[csw-users] Security Vulnerabilities in Samba.

Bogdan Iamandei bogdan at its.uq.edu.au
Fri Jul 20 12:20:50 CEST 2007


-----Original Message-----
From: users-bounces+bogdan=its.uq.edu.au at lists.blastwave.org on behalf of Jeremiah Johnson
Sent: Fri 7/20/2007 8:54 AM
To: users at lists.blastwave.org
Subject: [csw-users] Security Vulnerabilities in Samba.
 
Hello,

I contacted the maintainer of the Samba package well over a month ago
about some vulnerabilities in the Samba package.  I've never received
a response from him, and there is no other clear method of resolving
security issues in Blastwave packages.

Samba has the following problems:
o CVE-2007-2444
	Versions: Samba 3.0.23d - 3.0.25pre2
	Local SID/Name translation bug can result in
	user privilege elevation
o CVE-2007-2446
	Versions: Samba 3.0.0 - 3.0.24
	Multiple heap overflows allow remote code execution
o CVE-2007-2447
	Versions: Samba 3.0.0 - 3.0.24
	Unescaped user input parameters are passed as
	arguments to /bin/sh allowing for remote command
	execution

These problems were fixed in Samba 3.0.25(released on May 14, 2007),
3.0.25b is current, 3.0.23,REV=2006.08.09b is what Blastwave packages.
FWIW, the blastwave package is also vuln to:

(Fixed in Samba 3.0.24 Feb 5, 2007)
- CVE-2007-0452 (Potential Denial of Service bug in smbd)
- CVE-2007-0453 (Buffer overrun in NSS host lookup Winbind
  NSS library on Solaris)
- CVE-2007-0454 (Format string bug in afsacl.so VFS plugin)

Further, there should be some clearly defined Blastwave policy
regarding security issues.  If the maintainer cannot get to it,
somebody else from the Blastwave team should be able to handle it.
The maintainer, and a security user/list at Blastwave should probably
be subscribed to samba-announce, and similar lists for other packages
so security announcements are not missed.

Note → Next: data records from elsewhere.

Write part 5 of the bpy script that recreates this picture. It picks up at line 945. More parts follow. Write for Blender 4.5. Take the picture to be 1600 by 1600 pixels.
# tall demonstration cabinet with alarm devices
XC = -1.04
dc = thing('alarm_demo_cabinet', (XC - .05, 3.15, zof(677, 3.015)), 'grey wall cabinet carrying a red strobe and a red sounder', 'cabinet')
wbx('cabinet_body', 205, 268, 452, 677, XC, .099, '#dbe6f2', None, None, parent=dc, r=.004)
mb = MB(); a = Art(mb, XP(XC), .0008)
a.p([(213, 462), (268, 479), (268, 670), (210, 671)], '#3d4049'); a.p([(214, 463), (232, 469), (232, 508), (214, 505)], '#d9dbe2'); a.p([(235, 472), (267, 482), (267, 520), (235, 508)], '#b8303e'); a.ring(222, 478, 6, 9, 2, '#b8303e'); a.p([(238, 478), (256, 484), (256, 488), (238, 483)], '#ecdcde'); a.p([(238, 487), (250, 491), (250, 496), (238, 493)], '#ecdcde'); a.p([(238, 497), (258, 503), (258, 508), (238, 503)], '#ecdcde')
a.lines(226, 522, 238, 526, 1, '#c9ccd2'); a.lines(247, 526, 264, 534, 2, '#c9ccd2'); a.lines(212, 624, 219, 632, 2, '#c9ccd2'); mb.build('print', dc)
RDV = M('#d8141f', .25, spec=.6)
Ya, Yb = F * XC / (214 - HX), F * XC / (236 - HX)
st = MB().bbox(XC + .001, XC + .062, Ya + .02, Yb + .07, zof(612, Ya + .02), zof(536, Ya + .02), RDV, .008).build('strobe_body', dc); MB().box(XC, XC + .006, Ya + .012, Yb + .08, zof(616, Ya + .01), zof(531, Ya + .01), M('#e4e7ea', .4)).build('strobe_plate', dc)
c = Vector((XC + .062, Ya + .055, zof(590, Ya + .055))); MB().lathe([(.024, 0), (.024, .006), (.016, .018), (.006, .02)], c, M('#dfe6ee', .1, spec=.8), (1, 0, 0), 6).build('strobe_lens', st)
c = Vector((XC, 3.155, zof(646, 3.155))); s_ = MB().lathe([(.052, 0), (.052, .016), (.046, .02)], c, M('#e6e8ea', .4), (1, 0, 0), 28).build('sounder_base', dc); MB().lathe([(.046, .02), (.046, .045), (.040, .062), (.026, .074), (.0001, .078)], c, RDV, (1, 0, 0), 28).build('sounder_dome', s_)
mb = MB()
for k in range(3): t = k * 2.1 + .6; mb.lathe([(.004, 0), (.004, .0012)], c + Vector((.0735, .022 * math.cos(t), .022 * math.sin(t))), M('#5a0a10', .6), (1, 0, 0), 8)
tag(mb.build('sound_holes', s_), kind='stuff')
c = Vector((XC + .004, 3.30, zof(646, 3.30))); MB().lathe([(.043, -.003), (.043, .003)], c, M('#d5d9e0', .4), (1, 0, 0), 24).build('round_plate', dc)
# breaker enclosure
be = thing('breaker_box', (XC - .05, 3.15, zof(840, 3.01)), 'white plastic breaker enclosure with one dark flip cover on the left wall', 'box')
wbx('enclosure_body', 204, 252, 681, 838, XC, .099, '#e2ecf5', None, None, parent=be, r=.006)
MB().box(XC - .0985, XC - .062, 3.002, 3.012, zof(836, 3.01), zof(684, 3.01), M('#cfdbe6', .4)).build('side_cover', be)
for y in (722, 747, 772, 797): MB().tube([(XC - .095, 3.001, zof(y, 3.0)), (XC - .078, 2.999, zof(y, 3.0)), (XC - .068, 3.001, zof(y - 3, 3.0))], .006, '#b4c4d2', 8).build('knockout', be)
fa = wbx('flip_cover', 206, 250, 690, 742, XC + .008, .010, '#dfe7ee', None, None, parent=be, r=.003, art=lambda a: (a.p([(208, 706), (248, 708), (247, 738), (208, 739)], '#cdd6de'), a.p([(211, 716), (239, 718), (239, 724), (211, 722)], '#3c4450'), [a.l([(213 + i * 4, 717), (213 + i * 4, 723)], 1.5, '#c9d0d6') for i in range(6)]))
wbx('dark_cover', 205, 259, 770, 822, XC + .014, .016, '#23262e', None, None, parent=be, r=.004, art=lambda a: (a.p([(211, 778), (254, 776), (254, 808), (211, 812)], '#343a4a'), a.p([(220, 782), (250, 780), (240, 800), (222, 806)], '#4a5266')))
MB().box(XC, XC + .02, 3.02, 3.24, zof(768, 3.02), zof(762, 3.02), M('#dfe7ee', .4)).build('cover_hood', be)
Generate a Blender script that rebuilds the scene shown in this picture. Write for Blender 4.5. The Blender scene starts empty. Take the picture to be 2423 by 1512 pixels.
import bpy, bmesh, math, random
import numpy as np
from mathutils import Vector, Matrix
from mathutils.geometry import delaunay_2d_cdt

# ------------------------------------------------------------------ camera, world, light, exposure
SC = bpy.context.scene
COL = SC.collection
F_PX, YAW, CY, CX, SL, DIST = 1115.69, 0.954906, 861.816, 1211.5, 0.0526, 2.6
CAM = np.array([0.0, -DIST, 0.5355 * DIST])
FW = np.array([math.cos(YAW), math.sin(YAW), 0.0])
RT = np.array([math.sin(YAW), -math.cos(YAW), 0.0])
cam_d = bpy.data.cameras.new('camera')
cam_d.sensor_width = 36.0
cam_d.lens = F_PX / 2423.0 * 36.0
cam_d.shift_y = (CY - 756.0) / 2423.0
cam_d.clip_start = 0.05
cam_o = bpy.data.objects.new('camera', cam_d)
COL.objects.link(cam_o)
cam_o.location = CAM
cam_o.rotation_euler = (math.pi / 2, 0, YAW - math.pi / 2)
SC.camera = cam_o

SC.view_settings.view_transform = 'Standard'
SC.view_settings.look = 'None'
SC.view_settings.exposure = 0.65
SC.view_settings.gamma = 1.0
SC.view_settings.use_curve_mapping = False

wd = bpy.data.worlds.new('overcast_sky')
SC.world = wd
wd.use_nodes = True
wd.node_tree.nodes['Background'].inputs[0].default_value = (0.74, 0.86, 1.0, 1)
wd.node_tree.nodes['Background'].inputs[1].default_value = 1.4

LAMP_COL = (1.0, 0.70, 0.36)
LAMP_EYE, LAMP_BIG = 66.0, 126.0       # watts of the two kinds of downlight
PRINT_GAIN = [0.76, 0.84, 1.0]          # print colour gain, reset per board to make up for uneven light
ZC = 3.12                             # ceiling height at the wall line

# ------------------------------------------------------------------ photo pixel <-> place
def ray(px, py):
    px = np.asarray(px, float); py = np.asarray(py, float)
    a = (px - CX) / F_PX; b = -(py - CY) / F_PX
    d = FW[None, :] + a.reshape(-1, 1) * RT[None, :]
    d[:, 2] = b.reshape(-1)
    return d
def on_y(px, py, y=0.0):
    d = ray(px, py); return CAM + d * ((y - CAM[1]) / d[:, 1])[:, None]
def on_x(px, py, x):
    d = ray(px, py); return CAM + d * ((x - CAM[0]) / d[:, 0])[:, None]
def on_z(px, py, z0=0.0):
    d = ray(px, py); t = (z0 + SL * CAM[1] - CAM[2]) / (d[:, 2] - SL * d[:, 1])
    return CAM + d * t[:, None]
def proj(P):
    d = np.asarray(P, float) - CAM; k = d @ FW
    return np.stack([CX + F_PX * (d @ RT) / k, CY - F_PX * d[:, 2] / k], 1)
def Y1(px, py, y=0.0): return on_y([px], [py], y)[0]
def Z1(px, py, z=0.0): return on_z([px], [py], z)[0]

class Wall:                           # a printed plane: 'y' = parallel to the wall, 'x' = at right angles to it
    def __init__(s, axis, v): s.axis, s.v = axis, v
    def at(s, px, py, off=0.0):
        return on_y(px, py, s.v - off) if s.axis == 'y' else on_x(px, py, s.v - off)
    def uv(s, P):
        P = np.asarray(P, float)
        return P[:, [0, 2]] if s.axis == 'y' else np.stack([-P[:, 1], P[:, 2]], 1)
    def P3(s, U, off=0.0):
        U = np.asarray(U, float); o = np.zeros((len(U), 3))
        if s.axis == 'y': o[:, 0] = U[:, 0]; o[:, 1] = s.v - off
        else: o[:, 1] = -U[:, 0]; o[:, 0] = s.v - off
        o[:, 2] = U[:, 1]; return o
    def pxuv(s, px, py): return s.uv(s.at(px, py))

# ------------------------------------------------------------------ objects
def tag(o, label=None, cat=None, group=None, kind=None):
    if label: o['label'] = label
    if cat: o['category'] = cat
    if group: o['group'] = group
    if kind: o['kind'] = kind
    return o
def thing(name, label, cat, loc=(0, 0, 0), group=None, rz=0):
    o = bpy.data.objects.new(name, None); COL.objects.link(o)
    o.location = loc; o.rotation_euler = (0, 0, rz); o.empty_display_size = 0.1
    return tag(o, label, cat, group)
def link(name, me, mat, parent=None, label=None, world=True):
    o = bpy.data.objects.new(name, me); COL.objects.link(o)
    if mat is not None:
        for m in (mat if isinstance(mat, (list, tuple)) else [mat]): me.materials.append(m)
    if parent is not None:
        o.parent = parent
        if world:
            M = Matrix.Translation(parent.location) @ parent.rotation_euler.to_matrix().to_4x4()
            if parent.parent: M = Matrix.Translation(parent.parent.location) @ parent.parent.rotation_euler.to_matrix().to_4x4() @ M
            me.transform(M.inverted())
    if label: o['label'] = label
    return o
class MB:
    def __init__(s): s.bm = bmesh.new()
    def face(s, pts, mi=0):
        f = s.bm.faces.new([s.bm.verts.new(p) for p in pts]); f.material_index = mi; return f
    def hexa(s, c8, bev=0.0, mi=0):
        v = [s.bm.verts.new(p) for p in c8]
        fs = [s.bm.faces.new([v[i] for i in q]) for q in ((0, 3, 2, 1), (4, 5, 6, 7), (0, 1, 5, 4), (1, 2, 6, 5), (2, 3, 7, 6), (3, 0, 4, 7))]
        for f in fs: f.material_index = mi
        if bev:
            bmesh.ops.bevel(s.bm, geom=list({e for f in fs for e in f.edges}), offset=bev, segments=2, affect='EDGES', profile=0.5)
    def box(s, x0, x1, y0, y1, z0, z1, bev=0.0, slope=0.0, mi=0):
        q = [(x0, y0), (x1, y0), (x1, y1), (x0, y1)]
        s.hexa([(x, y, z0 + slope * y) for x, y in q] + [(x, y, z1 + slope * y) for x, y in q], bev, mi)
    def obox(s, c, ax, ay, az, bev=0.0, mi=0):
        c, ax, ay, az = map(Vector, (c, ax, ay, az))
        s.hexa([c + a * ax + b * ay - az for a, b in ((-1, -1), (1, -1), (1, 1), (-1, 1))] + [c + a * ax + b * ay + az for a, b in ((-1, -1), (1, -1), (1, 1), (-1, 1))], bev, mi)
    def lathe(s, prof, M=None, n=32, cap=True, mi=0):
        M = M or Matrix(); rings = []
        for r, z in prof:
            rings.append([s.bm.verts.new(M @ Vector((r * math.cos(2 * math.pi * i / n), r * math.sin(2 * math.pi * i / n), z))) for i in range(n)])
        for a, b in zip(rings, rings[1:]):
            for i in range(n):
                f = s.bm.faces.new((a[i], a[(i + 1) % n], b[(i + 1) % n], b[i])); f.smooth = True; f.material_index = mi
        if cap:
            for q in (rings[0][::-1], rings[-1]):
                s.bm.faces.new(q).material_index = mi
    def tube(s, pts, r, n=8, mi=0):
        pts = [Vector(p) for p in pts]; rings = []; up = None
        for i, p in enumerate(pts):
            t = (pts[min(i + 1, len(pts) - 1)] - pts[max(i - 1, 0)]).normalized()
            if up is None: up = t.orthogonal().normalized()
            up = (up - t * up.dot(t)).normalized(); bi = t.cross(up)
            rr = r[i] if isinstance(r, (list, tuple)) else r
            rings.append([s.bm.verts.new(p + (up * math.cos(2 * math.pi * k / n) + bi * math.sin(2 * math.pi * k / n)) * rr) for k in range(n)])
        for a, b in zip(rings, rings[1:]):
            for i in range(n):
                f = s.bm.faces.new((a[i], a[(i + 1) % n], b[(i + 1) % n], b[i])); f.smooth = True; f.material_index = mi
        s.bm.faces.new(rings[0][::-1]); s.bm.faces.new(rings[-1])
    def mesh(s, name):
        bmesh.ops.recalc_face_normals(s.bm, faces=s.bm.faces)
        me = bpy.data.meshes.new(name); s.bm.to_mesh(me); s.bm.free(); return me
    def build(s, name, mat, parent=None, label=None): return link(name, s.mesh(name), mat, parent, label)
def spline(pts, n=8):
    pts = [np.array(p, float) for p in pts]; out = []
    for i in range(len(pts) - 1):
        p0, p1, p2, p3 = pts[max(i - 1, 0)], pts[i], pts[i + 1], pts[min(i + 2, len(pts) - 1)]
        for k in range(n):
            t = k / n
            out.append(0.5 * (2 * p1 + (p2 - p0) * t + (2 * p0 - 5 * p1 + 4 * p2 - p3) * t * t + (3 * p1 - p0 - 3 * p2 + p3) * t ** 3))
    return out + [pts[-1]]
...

Considering that one of your standards is "Efforts are focused on
providing a greater, more timely set of packages than SFW, while also
having consistency and dependancies that are not offered by
sunfreeware.com" its fairly sad that SFW has actually updated the
package before Blastwave.

FWIW, Sun has actually updated the SFW packages that they distribute
to fix this problem.
http://sunsolve.sun.com/search/document.do?assetkey=1-26-102964-1

I really like the Blastwave distribution, after having SFW cause more
problems than it was worth, I was glad to have a friend tell me about
Blastwave.  If there is any way I can actually help rectify this
problem, please let me know.

-miah
_______________________________________________


Heys,

I was pretty much in the same boat as you are. I since I haven't got a
proper answer on this case, I have decided to ditch the CSW samba package
and build my own. It works great and have no problems with it (now).

However - if you decide to do the same, I will  give you a word of warning.
3.0.25b has a major flaw wich if you don't know about will send you and your
users absolutely bonkers. In short, your users will randomly be disconnected
 (i.e. get error messages right in the middle of doing something with the mapped
share, stating that "the network path is no longer available" ) *and* to top it off,
they will end up with corrupted or truncated files.

See : http://lists.samba.org/archive/samba/2007-July/133789.html for more details.
Also - to fix it - you download the 3.0.25b sources and apply the patch located here:
https://bugzilla.samba.org/attachment.cgi?id=2827&action=view

Allegedly this patch will make it in 3.0.25c... whenever that happens.

At any rate - this crap took me 4 days to track down, and it was an absolute bastard of
a thing... it was mostly affecting just a very limited group of users, with a few spikes here
and there... nothing you could've put down to smbd being buggy. I even got to the point
where I suspected that the network driver dealing with NIC aggregation on Solaris was
brain-dead and reverted to a more "normal" configuration using IPMP.